I waited until I had a delivery, since it gave me an excuse to go outside.  The pizza was placed inside a thermal bag, and deposited on the passenger seat of my 2009 Toyota Prius.  I then snuck over to the outdoor dining area, snagged a chair, and tucked it away in the Prius’s hatchback.  All the pieces in place, I then proceeded to my destiny.

I drove down the block to the Chosen Place, and parked my car illegally in a fire zone, having no other immediately available options.  I wasn’t concerned about any consequences; the pizza delivery sign atop my car essentially granted me immunity to parking tickets.  I retrieved the chair from where it was stowed, and found a good spot to place it.  A bit jittery, my heart pounding, and my skin goosepimpling in the October wind, I climbed up on the chair.  My perch a bit wobbly, I spread my arms out for balance, then took a deep breath to steel my resolve.  Then, at last, the culmination of my efforts was achieved as I shouted out for all the universe (or at least, a one block radius around where I stood) to hear:

“I AM A WRITER!”

The universe responded in the form of a horn blaring at me, and a passing driver shouting at me to get out of the street.

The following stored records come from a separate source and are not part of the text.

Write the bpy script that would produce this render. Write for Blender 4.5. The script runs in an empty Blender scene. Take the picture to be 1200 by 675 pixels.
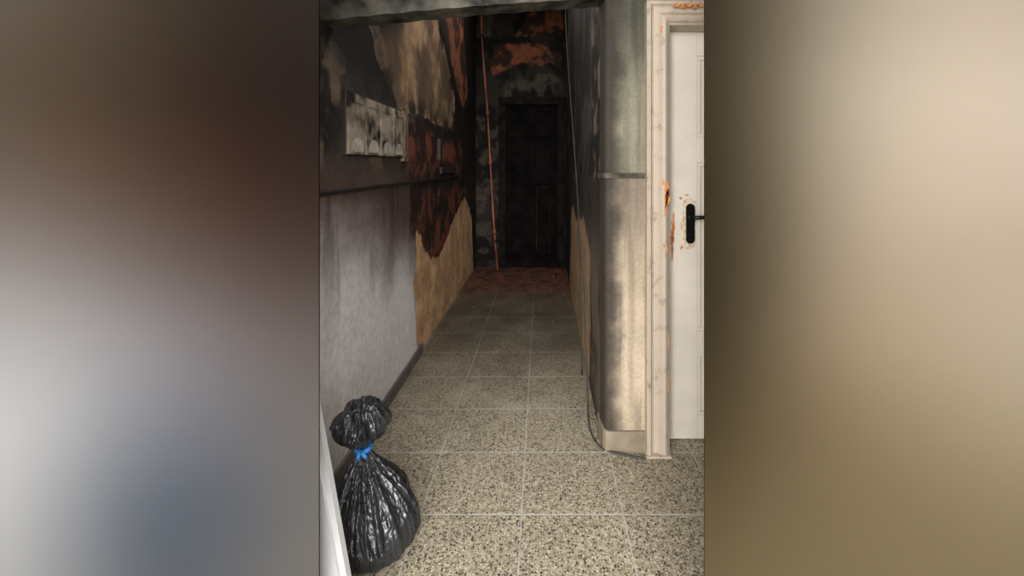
import bpy, bmesh, math, random
import numpy as np
from mathutils import Vector
random.seed(4); rng=np.random.RandomState(7)
S=bpy.context.scene
S.view_settings.view_transform='Standard'
S.view_settings.look='None'

# ---------------------------------------------------------------- helpers
def lin(c):
    c=np.asarray(c,dtype=float)/255.0
    return np.where(c<=0.04045,c/12.92,((c+0.055)/1.055)**2.4)
def L4(c,k=1.0):
    l=lin(c)*k
    return (float(l[0]),float(l[1]),float(l[2]),1)
def vn(x,y,seed=0):
    ix=np.floor(x); iy=np.floor(y); fx=x-ix; fy=y-iy
    fx=fx*fx*(3-2*fx); fy=fy*fy*(3-2*fy)
    def h(a,b):
        s=np.sin(a*127.1+b*311.7+seed*74.7)*43758.5453
        return s-np.floor(s)
    return (h(ix,iy)*(1-fx)+h(ix+1,iy)*fx)*(1-fy)+(h(ix,iy+1)*(1-fx)+h(ix+1,iy+1)*fx)*fy
def fbm(x,y,seed=0,o=5):
    t=0;a=.5;n=0
    for i in range(o):
        t=t+a*vn(x*2**i,y*2**i,seed+i*3.1);n+=a;a*=.55
    return t/n
def sst(a,b,x):
    t=np.clip((x-a)/(b-a),0,1); return t*t*(3-2*t)
def sdf(U,V,poly):
    """signed distance (positive inside)"""
    inside=np.zeros(U.shape,bool); d=np.full(U.shape,1e9)
    n=len(poly)
    for i in range(n):
        x1,y1=poly[i]; x2,y2=poly[(i+1)%n]
        c=((y1>V)!=(y2>V))
        with np.errstate(divide='ignore',invalid='ignore'):
            xi=(x2-x1)*(V-y1)/((y2-y1) if y2!=y1 else 1e-9)+x1
        inside^=(c&(U<xi))
        dx,dy=x2-x1,y2-y1
        t=np.clip(((U-x1)*dx+(V-y1)*dy)/(dx*dx+dy*dy),0,1)
        d=np.minimum(d,np.hypot(U-x1-t*dx,V-y1-t*dy))
    return np.where(inside,d,-d)
def mask(U,V,poly,rag=.08,edge=.015,freq=5,seed=1):
    d=sdf(U,V,poly)+(fbm(U*freq,V*freq,seed,5)-.5)*2*rag
    return sst(-edge,edge,d)[...,None]
def C(*c): return np.array(c,float)[None,None,:]
def mix(a,b,m): return a*(1-m)+b*m

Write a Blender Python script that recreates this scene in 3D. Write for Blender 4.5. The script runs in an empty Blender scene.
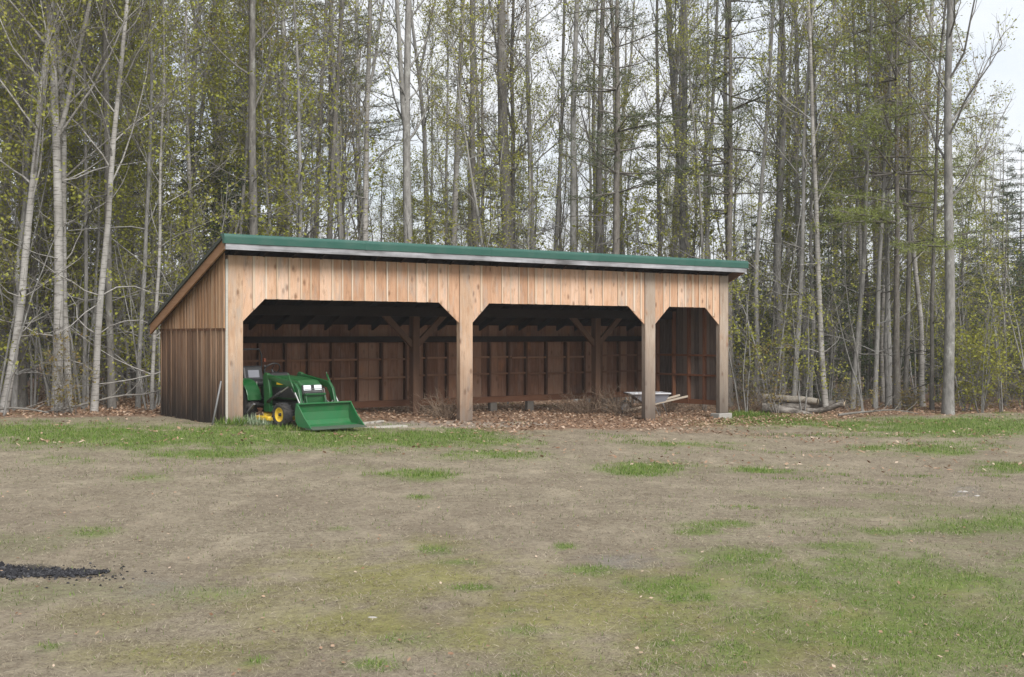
import bpy, math, random
import numpy as np
from math import sin, cos, pi, radians as R, sqrt

S = bpy.context.scene
COL = S.collection
rnd = random.Random(7)
rng = np.random.default_rng(11)

# ------------------------------------------------------------------ camera, sky, sun, exposure
F = 1250.0                      # focal length in pixels of the 1024 px frame
EYE = 1.65
cam = bpy.data.cameras.new('camera'); cam.lens = F*36/1024; cam.sensor_width = 36
cam.clip_start = .1; cam.clip_end = 3000
co = bpy.data.objects.new('camera', cam); COL.objects.link(co)
co.location = (0, 0, EYE); co.rotation_euler = (pi/2 - math.atan(3.5/F), 0, 0)
S.camera = co

SUN_EL, SUN_AZ = R(42), R(152)      # azimuth clockwise from +Y
w = bpy.data.worlds.new('World'); S.world = w; w.use_nodes = True
nt = w.node_tree; nt.nodes.clear()
out = nt.nodes.new('ShaderNodeOutputWorld'); bg = nt.nodes.new('ShaderNodeBackground')
sky = nt.nodes.new('ShaderNodeTexSky'); sky.sky_type = 'NISHITA'; sky.sun_disc = False
sky.sun_elevation = SUN_EL; sky.sun_rotation = SUN_AZ; sky.air_density = 1.0; sky.dust_density = 2.0
tc = nt.nodes.new('ShaderNodeTexCoord'); mp = nt.nodes.new('ShaderNodeMapping'); mp.inputs['Scale'].default_value = (1, 1, 2.2)
nz = nt.nodes.new('ShaderNodeTexNoise'); nz.inputs['Scale'].default_value = 3.2; nz.inputs['Detail'].default_value = 6; nz.inputs['Roughness'].default_value = .55
cr = nt.nodes.new('ShaderNodeValToRGB'); cr.color_ramp.elements[0].position = .33; cr.color_ramp.elements[1].position = .56
cr.color_ramp.elements[0].color = (.6, .6, .6, 1); cr.color_ramp.elements[1].color = (1, 1, 1, 1)
mx = nt.nodes.new('ShaderNodeMix'); mx.data_type = 'RGBA'
mx.inputs['B'].default_value = (5.3, 5.45, 5.65, 1)
L = nt.links.new
L(tc.outputs['Generated'], mp.inputs['Vector']); L(mp.outputs[0], nz.inputs['Vector']); L(nz.outputs['Fac'], cr.inputs[0])
L(cr.outputs[0], mx.inputs['Factor']); L(sky.outputs[0], mx.inputs['A']); L(mx.outputs['Result'], bg.inputs[0])
bg.inputs[1].default_value = .1
L(bg.outputs[0], out.inputs[0])
sl = bpy.data.lights.new('sun', 'SUN'); sl.energy = 2.4; sl.angle = R(25); sl.color = (1, .965, .91)
so = bpy.data.objects.new('sun', sl); COL.objects.link(so)
so.rotation_euler = (pi/2 - SUN_EL, 0, pi - SUN_AZ)
S.view_settings.view_transform = 'Standard'; S.view_settings.look = 'None'
S.view_settings.gamma = 1; S.view_settings.exposure = .98; S.view_settings.use_curve_mapping = False
S.cycles.max_bounces = 6; S.cycles.diffuse_bounces = 3; S.cycles.glossy_bounces = 2; S.cycles.transmission_bounces = 2
S.cycles.transparent_max_bounces = 4; S.cycles.volume_bounces = 0

# ------------------------------------------------------------------ helpers
def vnoise(x, y, seed=0):
    x = np.asarray(x, float); y = np.asarray(y, float)
    xi = np.floor(x).astype(np.int64); yi = np.floor(y).astype(np.int64)
    fx = x-xi; fy = y-yi; fx = fx*fx*(3-2*fx); fy = fy*fy*(3-2*fy)
    def h(a, b):
        n = (a*374761393 + b*668265263 + seed*982451653) & 0x7fffffff
        n = ((n ^ (n >> 13))*1274126177) & 0x7fffffff
        n = n ^ (n >> 16)
        return (n & 0xffff)/65535.0
    return (h(xi, yi)*(1-fx)+h(xi+1, yi)*fx)*(1-fy) + (h(xi, yi+1)*(1-fx)+h(xi+1, yi+1)*fx)*fy
def fbm(x, y, seed=0, oct=4):
    s = 0; a = .5; t = 0
    for k in range(oct):
        s = s + a*vnoise(x*2**k, y*2**k, seed+k); t += a; a *= .55
    return s/t

def ground_z(X, Y):
    X = np.asarray(X, float); Y = np.asarray(Y, float)
    k = np.clip((Y-9)/13, 0, 1); k = k*k*(3-2*k)
    z = -.46*np.clip((X+5.25)/10.65, 0, 1)*k
    z = z + .05*(fbm(X*.35, Y*.35, 3)-.5) + .02*(vnoise(X*1.7, Y*1.7, 9)-.5)
    z = z + .022*(vnoise(X*3.1+5, Y*3.1, 15)-.5) + .012*(vnoise(X*6.3, Y*6.3, 17)-.5)
    return z
def at(px, py):
    """ground point seen at a pixel"""
    d = np.array([(px-512)/F, 1.0, (335-py)/F]); t = 20.0
    for _ in range(40):
        z = float(ground_z(d[0]*t, t)); t = (z-EYE)/d[2]
        t = min(max(t, 3), 200)
    return d[0]*t, t
def gz(x, y): return float(ground_z(x, y))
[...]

My face flushed with heat, and I climbed down from the mountain peak and returned to my car.  My pride was now tempered by sheepishness, as I nervously looked around, hoping that no one I knew had actually seen me.  The moment had passed, but the adrenaline rush of it was carried with me as I delivered the next pizza, collected the money, and returned to the store.  It was my last delivery of the night before closing time, but it was also my most invigorating.